Write out every line of the material as it stands, apart from the pictures.

◇ ◇ ◇

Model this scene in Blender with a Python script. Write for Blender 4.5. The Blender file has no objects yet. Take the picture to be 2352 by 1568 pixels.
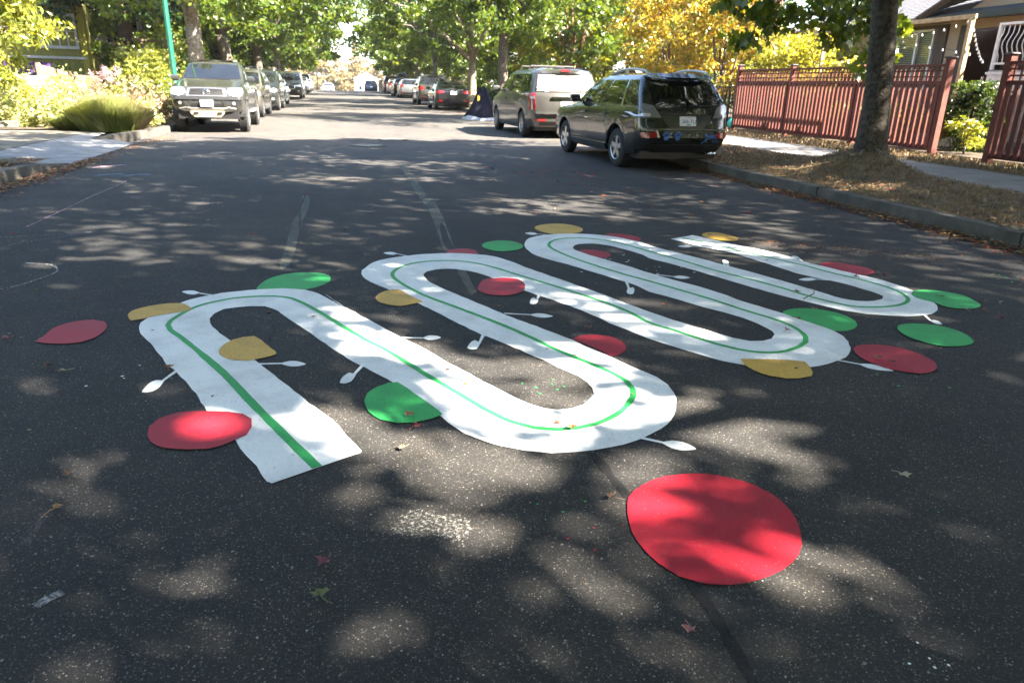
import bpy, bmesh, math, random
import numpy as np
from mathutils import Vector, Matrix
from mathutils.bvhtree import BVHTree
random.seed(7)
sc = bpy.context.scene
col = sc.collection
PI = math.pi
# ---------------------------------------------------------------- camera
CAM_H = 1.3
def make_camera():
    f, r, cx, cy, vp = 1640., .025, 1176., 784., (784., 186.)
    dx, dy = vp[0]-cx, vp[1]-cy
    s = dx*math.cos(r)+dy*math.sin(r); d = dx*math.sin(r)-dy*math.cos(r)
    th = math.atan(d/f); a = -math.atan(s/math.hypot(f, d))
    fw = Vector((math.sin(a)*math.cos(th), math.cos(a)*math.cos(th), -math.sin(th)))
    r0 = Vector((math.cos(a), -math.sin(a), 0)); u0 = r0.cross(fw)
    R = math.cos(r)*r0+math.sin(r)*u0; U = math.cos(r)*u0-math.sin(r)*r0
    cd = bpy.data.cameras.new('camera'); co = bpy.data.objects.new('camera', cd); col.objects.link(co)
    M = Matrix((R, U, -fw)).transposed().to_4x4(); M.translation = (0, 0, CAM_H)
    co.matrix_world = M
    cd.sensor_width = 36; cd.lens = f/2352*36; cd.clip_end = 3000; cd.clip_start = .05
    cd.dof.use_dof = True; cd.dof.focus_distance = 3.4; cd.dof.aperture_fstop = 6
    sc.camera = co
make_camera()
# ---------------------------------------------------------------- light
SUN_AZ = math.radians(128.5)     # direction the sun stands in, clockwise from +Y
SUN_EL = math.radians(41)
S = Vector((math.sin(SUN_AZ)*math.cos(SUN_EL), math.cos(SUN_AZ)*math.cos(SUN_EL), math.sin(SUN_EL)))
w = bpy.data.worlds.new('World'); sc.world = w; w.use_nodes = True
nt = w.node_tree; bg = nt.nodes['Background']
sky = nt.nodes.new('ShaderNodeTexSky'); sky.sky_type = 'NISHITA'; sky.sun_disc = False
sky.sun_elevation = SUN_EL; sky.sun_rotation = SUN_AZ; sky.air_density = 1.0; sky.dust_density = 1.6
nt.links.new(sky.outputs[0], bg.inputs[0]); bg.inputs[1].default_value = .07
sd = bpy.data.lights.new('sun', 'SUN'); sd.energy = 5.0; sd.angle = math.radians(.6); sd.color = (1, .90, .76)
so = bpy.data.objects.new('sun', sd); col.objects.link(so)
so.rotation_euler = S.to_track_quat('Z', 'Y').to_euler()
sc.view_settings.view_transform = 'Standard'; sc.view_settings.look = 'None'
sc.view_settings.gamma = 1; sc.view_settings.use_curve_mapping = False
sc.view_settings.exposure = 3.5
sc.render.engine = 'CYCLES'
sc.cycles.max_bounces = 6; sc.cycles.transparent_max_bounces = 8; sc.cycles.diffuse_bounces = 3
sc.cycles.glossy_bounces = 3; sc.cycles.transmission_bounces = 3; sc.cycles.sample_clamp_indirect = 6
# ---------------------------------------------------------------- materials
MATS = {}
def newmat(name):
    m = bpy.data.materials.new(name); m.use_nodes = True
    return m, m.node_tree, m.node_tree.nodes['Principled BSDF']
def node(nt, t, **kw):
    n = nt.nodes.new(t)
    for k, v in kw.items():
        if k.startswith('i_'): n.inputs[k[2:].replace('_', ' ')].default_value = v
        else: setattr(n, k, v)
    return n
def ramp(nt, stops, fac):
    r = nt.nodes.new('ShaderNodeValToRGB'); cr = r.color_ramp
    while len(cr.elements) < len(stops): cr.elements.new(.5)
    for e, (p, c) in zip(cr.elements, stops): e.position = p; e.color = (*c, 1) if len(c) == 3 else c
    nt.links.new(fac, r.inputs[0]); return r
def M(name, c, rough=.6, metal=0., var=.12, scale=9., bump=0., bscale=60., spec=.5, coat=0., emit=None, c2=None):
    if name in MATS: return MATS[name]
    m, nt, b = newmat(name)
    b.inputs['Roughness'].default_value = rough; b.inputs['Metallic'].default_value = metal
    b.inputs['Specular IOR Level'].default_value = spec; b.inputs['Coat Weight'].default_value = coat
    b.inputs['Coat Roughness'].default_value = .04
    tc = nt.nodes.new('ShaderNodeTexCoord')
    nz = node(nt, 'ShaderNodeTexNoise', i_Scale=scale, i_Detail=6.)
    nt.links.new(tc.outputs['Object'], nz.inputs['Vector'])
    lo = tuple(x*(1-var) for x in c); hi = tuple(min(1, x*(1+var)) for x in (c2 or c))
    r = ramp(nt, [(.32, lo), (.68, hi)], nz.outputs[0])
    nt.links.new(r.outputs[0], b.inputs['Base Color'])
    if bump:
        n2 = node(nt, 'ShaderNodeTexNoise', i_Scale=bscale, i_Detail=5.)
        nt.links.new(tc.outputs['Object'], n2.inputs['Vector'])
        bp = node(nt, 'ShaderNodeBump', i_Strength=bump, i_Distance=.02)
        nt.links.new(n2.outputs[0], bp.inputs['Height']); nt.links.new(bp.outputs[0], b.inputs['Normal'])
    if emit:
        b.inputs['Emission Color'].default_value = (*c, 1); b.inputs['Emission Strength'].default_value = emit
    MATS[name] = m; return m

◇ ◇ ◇

EXERCISE SOLUTION:
Model this scene in Blender with a Python script. Write for Blender 4.5. The Blender file has no objects yet. Take the picture to be 2352 by 1568 pixels.
import bpy, bmesh, math, random
import numpy as np
from mathutils import Vector, Matrix
from mathutils.bvhtree import BVHTree
random.seed(7)
sc = bpy.context.scene
col = sc.collection
PI = math.pi
# ---------------------------------------------------------------- camera
CAM_H = 1.3
def make_camera():
    f, r, cx, cy, vp = 1640., .025, 1176., 784., (784., 186.)
    dx, dy = vp[0]-cx, vp[1]-cy
    s = dx*math.cos(r)+dy*math.sin(r); d = dx*math.sin(r)-dy*math.cos(r)
    th = math.atan(d/f); a = -math.atan(s/math.hypot(f, d))
    fw = Vector((math.sin(a)*math.cos(th), math.cos(a)*math.cos(th), -math.sin(th)))
    r0 = Vector((math.cos(a), -math.sin(a), 0)); u0 = r0.cross(fw)
    R = math.cos(r)*r0+math.sin(r)*u0; U = math.cos(r)*u0-math.sin(r)*r0
    cd = bpy.data.cameras.new('camera'); co = bpy.data.objects.new('camera', cd); col.objects.link(co)
    M = Matrix((R, U, -fw)).transposed().to_4x4(); M.translation = (0, 0, CAM_H)
    co.matrix_world = M
    cd.sensor_width = 36; cd.lens = f/2352*36; cd.clip_end = 3000; cd.clip_start = .05
    cd.dof.use_dof = True; cd.dof.focus_distance = 3.4; cd.dof.aperture_fstop = 6
    sc.camera = co
make_camera()
# ---------------------------------------------------------------- light
SUN_AZ = math.radians(128.5)     # direction the sun stands in, clockwise from +Y
SUN_EL = math.radians(41)
S = Vector((math.sin(SUN_AZ)*math.cos(SUN_EL), math.cos(SUN_AZ)*math.cos(SUN_EL), math.sin(SUN_EL)))
w = bpy.data.worlds.new('World'); sc.world = w; w.use_nodes = True
nt = w.node_tree; bg = nt.nodes['Background']
sky = nt.nodes.new('ShaderNodeTexSky'); sky.sky_type = 'NISHITA'; sky.sun_disc = False
sky.sun_elevation = SUN_EL; sky.sun_rotation = SUN_AZ; sky.air_density = 1.0; sky.dust_density = 1.6
nt.links.new(sky.outputs[0], bg.inputs[0]); bg.inputs[1].default_value = .07
sd = bpy.data.lights.new('sun', 'SUN'); sd.energy = 5.0; sd.angle = math.radians(.6); sd.color = (1, .90, .76)
so = bpy.data.objects.new('sun', sd); col.objects.link(so)
so.rotation_euler = S.to_track_quat('Z', 'Y').to_euler()
sc.view_settings.view_transform = 'Standard'; sc.view_settings.look = 'None'
sc.view_settings.gamma = 1; sc.view_settings.use_curve_mapping = False
sc.view_settings.exposure = 3.5
sc.render.engine = 'CYCLES'
sc.cycles.max_bounces = 6; sc.cycles.transparent_max_bounces = 8; sc.cycles.diffuse_bounces = 3
sc.cycles.glossy_bounces = 3; sc.cycles.transmission_bounces = 3; sc.cycles.sample_clamp_indirect = 6
# ---------------------------------------------------------------- materials
MATS = {}
def newmat(name):
    m = bpy.data.materials.new(name); m.use_nodes = True
    return m, m.node_tree, m.node_tree.nodes['Principled BSDF']
def node(nt, t, **kw):
    n = nt.nodes.new(t)
    for k, v in kw.items():
        if k.startswith('i_'): n.inputs[k[2:].replace('_', ' ')].default_value = v
        else: setattr(n, k, v)
    return n
def ramp(nt, stops, fac):
    r = nt.nodes.new('ShaderNodeValToRGB'); cr = r.color_ramp
    while len(cr.elements) < len(stops): cr.elements.new(.5)
    for e, (p, c) in zip(cr.elements, stops): e.position = p; e.color = (*c, 1) if len(c) == 3 else c
    nt.links.new(fac, r.inputs[0]); return r
def M(name, c, rough=.6, metal=0., var=.12, scale=9., bump=0., bscale=60., spec=.5, coat=0., emit=None, c2=None):
    if name in MATS: return MATS[name]
    m, nt, b = newmat(name)
    b.inputs['Roughness'].default_value = rough; b.inputs['Metallic'].default_value = metal
    b.inputs['Specular IOR Level'].default_value = spec; b.inputs['Coat Weight'].default_value = coat
    b.inputs['Coat Roughness'].default_value = .04
    tc = nt.nodes.new('ShaderNodeTexCoord')
    nz = node(nt, 'ShaderNodeTexNoise', i_Scale=scale, i_Detail=6.)
    nt.links.new(tc.outputs['Object'], nz.inputs['Vector'])
    lo = tuple(x*(1-var) for x in c); hi = tuple(min(1, x*(1+var)) for x in (c2 or c))
    r = ramp(nt, [(.32, lo), (.68, hi)], nz.outputs[0])
    nt.links.new(r.outputs[0], b.inputs['Base Color'])
    if bump:
        n2 = node(nt, 'ShaderNodeTexNoise', i_Scale=bscale, i_Detail=5.)
        nt.links.new(tc.outputs['Object'], n2.inputs['Vector'])
        bp = node(nt, 'ShaderNodeBump', i_Strength=bump, i_Distance=.02)
        nt.links.new(n2.outputs[0], bp.inputs['Height']); nt.links.new(bp.outputs[0], b.inputs['Normal'])
    if emit:
        b.inputs['Emission Color'].default_value = (*c, 1); b.inputs['Emission Strength'].default_value = emit
    MATS[name] = m; return m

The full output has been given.